** EXERCISE **
Extract every line where the string "scene" appears.

** DATA SECTION **
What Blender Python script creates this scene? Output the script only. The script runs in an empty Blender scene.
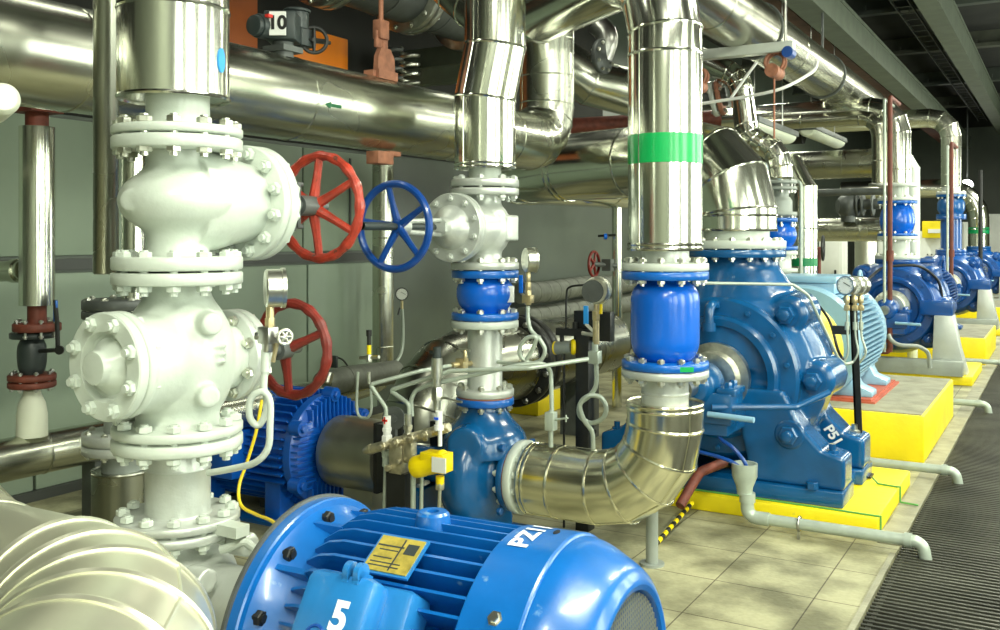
import bpy, bmesh, math, random
from mathutils import Vector, Matrix, Quaternion
random.seed(7)
PI = math.pi
SC = bpy.context.scene
COL = SC.collection
EYE = 1.6                       # lens height; everything is written relative to the lens, then lifted at the end
F, CX, HZ = 960.0, 500.0, 238.0
YAW = math.atan2(565.0, 960.0)
SN, CS = math.sin(YAW), math.cos(YAW)
UP = Vector((0, 0, 1)); XX = Vector((1, 0, 0)); YY = Vector((0, 1, 0))

def at(px, py, y=None, x=None, z=None, d=None):
    """the place whose sight line is (px, py), on a plane of the hall"""
    u = (px-CX)/F; v = (HZ-py)/F
    fx, fy = CS*u-SN, SN*u+CS
    if y is not None: d = y/fy
    elif x is not None: d = x/fx
    elif z is not None: d = z/v
    return Vector((fx*d, fy*d, v*d))

# ------------------------------------------------------------------ materials
MATS = {}
def mat(name, col, rough=.5, metal=0.0, var=.0, vscale=6.0, bump=.0, bscale=30.0, rvar=.0, coat=0.0, wear=None, emit=0.0, spec=.5, stretch=None):
    m = bpy.data.materials.new(name); m.use_nodes = True
    nt = m.node_tree; N = nt.nodes; L = nt.links
    b = N['Principled BSDF']
    b.inputs['Base Color'].default_value = (*col, 1); b.inputs['Roughness'].default_value = rough
    b.inputs['Metallic'].default_value = metal; b.inputs['Specular IOR Level'].default_value = spec
    if coat: b.inputs['Coat Weight'].default_value = coat; b.inputs['Coat Roughness'].default_value = .12
    if emit:
        b.inputs['Emission Color'].default_value = (*col, 1); b.inputs['Emission Strength'].default_value = emit
    tc = N.new('ShaderNodeTexCoord'); src = tc.outputs['Object']
    if stretch:
        mp = N.new('ShaderNodeMapping'); mp.inputs['Scale'].default_value = stretch; L.new(src, mp.inputs[0]); src = mp.outputs[0]
    def noise(s, det=None):
        det = (1.0 if metal > .6 else 4) if det is None else det
        n = N.new('ShaderNodeTexNoise'); n.inputs['Scale'].default_value = s; n.inputs['Detail'].default_value = det
        L.new(src, n.inputs['Vector']); return n
    if var or wear:
        n = noise(vscale)
        r = N.new('ShaderNodeValToRGB'); L.new(n.outputs['Fac'], r.inputs[0])
        r.color_ramp.elements[0].position = .3; r.color_ramp.elements[1].position = .7
        r.color_ramp.elements[0].color = tuple(max(0, c*(1-var)) for c in col)+(1,)
        r.color_ramp.elements[1].color = tuple(min(1, c*(1+var)) for c in col)+(1,)
        out = r.outputs[0]
        if wear:
            n2 = noise(wear[1], 6); r2 = N.new('ShaderNodeValToRGB'); L.new(n2.outputs['Fac'], r2.inputs[0])
            r2.color_ramp.elements[0].position = wear[2]; r2.color_ramp.elements[1].position = wear[2]+.06
            mx = N.new('ShaderNodeMixRGB'); L.new(r2.outputs[0], mx.inputs[0]); L.new(out, mx.inputs[1]); mx.inputs[2].default_value = (*wear[0], 1)
            out = mx.outputs[0]
        L.new(out, b.inputs['Base Color'])
    if rvar:
        n = noise(vscale*1.7); mr = N.new('ShaderNodeMapRange'); L.new(n.outputs['Fac'], mr.inputs[0])
        mr.inputs[1].default_value = .1; mr.inputs[2].default_value = .9
        mr.inputs[3].default_value = max(.02, rough-rvar); mr.inputs[4].default_value = min(1, rough+rvar)
        L.new(mr.outputs[0], b.inputs['Roughness'])
    if bump:
        n = noise(bscale); bp = N.new('ShaderNodeBump'); bp.inputs['Strength'].default_value = bump; bp.inputs['Distance'].default_value = .01
        L.new(n.outputs['Fac'], bp.inputs['Height']); L.new(bp.outputs[0], b.inputs['Normal'])
    MATS[name] = m
    return m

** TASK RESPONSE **
What Blender Python script creates this scene? Output the script only. The script runs in an empty Blender scene.
SC = bpy.context.scene